JPMorgan on the Federal Reserve Announcement on Sunday Evening

Here is the JPMorgan summation of the meaning of the Fed announcement on Monday evening: In an effort to support financial markets, the Federal Reserve this evening announced several changes to its liquidity facilities and regulatory policies.  Although it would appear as of writing that the Fed has resisted calls to directly support the purchase of any failing financial institutions, tonight’s measures appear aimed at limited the system-wide fall-out from the failure of those same institutions.  In particular, four steps were taken: (1) broadening the collateral accepted at the Primary Dealer Credit Facility (PDCF), (2) broadening the collateral accepted at the Term Securities Lending Facility (TSLF), (3) increasing somewhat the size of the TSLF, and (4) relaxing the rules associated with section 23A of the Federal Reserve Act, which sets limits on transactions between banks and their affiliated broker-dealer arms.
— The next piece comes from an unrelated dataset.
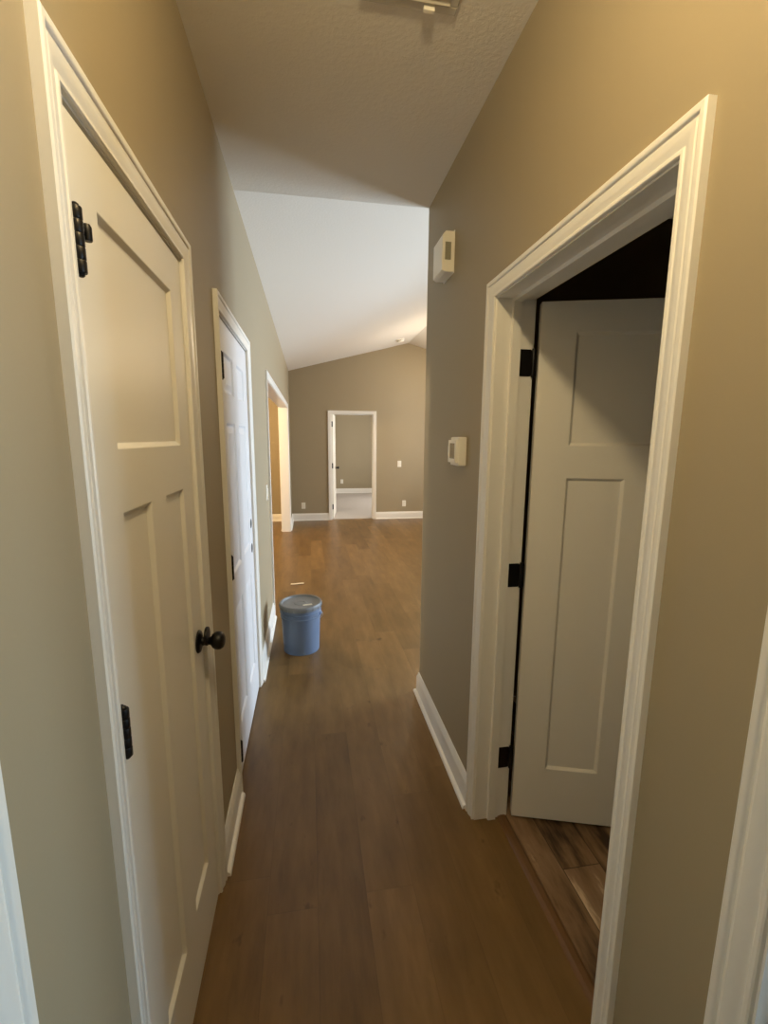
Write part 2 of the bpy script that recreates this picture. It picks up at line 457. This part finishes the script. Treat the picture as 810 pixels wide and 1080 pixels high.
# door 4: right wall, opens away from the hall, hinged on the far jamb
r, w = door('door_4', D4, XR, -PI / 2, 'right doorway with white three panel door swung open into the dark room')
jamb(r, w, HO, WT + .012, .055); casing(r, w, HO, 0, -1); casing(r, w, HO, WT + .012, 1)
lw = w - .006
lf = link('leaf', leaf_mesh(lw, 2.034, .035, three_panel(lw, 2.0)), DOORW, r, bevel=.0012, seg=1)
# local x runs towards the camera here: the hinge is at -w/2, the closed leaf lies at local y = .10
ang = math.radians(73)
lf.location = (-w / 2 + .012, WT + .034, .010); lf.rotation_euler = (0, 0, ang)
for z in (1.840, 1.058, .280):
    bm = bmesh.new()
    pl = []
    for cy, cz, a0 in ((WT - .030, z - .038, 180), (WT + .005, z - .038, 270), (WT + .005, z + .038, 0), (WT - .030, z + .038, 90)):
        for k in range(6):
            a = math.radians(a0 + 18 * k); pl.append((cy + .008 * math.cos(a), cz + .008 * math.sin(a)))
    A = [bm.verts.new((-w / 2 - .0005, y, q)) for y, q in pl]; B = [bm.verts.new((-w / 2 + .0025, y, q)) for y, q in pl]
    bm.faces.new(A); bm.faces.new(B[::-1])
    for k in range(24): bm.faces.new([A[k], A[(k + 1) % 24], B[(k + 1) % 24], B[k]])
    lathe(bm, [(.005, -.050), (.0068, -.046), (.0068, .046), (.005, .050)], Matrix.Translation((-w / 2 + .004, WT + .018, z)), 14)
    add_box(bm, -w / 2 + .003, -w / 2 + .006, WT + .014, WT + .030, z - .046, z + .046)
    o = link('hinge', bm, BLACK, r, smooth=True); o['label'] = 'black butt hinge'
knob(lf, lw - .062, 0, .945, -1); knob(lf, lw - .062, .035, .945, 1)
bm = bmesh.new()
pr = [(0, 0), (.004, .005), (.014, .009), (.030, .009), (.040, .005), (.044, 0)]
A = [bm.verts.new((XR + .100 + s, D4[0] + .001, t)) for s, t in pr]; B = [bm.verts.new((XR + .100 + s, D4[1] - .001, t)) for s, t in pr]
bm.faces.new(A); bm.faces.new(B[::-1])
for i in range(6): bm.faces.new([A[i], A[(i + 1) % 6], B[(i + 1) % 6], B[i]])
struct(link('trim_threshold', bm, OAKTRIM), 'brown wooden threshold strip in the right doorway')
# door 5: far doorway into the carpeted room, leaf swung away from us
r, w = door('door_5', FD, YF, 0, 'far doorway with white door swung open into the carpeted room', FH)
jamb(r, w, FH, WT, .055); casing(r, w, FH, 0, -1); casing(r, w, FH, WT, 1)
lw = w - .006
lf = link('leaf', leaf_mesh(lw, 2.010, .035, three_panel(lw, 2.0)), DOORW, r, bevel=.0012, seg=1)
lf.location = (-w / 2 + .040, WT - .020, .012); lf.rotation_euler = (0, 0, math.radians(83.5))
for z in (1.83, 1.04, .24):
    bm = bmesh.new(); add_box(bm, -w / 2 + .004, -w / 2 + .036, WT - .034, WT - .020, z - .05, z + .05)
    lathe(bm, [(.005, -.052), (.008, -.048), (.008, .048), (.005, .052)], Matrix.Translation((-w / 2 + .012, WT - .034, z)), 12)
    o = link('hinge', bm, BLACK, r, bevel=.001); o['label'] = 'black butt hinge'
knob(lf, lw - .062, 0, .945, -1)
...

With regard to the first point, it would appear that the main new class of asset now available for pledging at the PDCF would be corporate equities.  Before tonight, the PDCF was fairly broad in the categories of assets it would accept, including investment-grade ABS, MBS, corporate debt and munis.  Tonight’s measures increase that list to include any collateral that can be pledged in the tri-party report market.  The second measure, expanding collateral at the TSLF, opens Schedule 2 auctions to all investment-grade debt securities.  Previously, the TSLF Schedule 2 collateral included Treasuries, agencies, and AAA-rated MBS and ABS.  The third measure increases Schedule 2 TSLF funds available to the market from $125 billion to $150 billion.  In addition, Schedule 2 auctions will now be held weekly instead of every other week.  Finally, the fourth measure relaxes section 23A rules to allow banks to provide funding to their broker-dealer affiliates for any asset typically funded in the tri-party report market.  Section 23A of the Federal Reserve Act places restrictions on the transactions that banks may undertake with their affiliates (such as broker-dealers) by, for example, limiting those transactions to be no more than 10% of the bank’s capital.  Tonight’s actions should considerably increase the amount of transactions allowable between banks and their broker-dealer arms.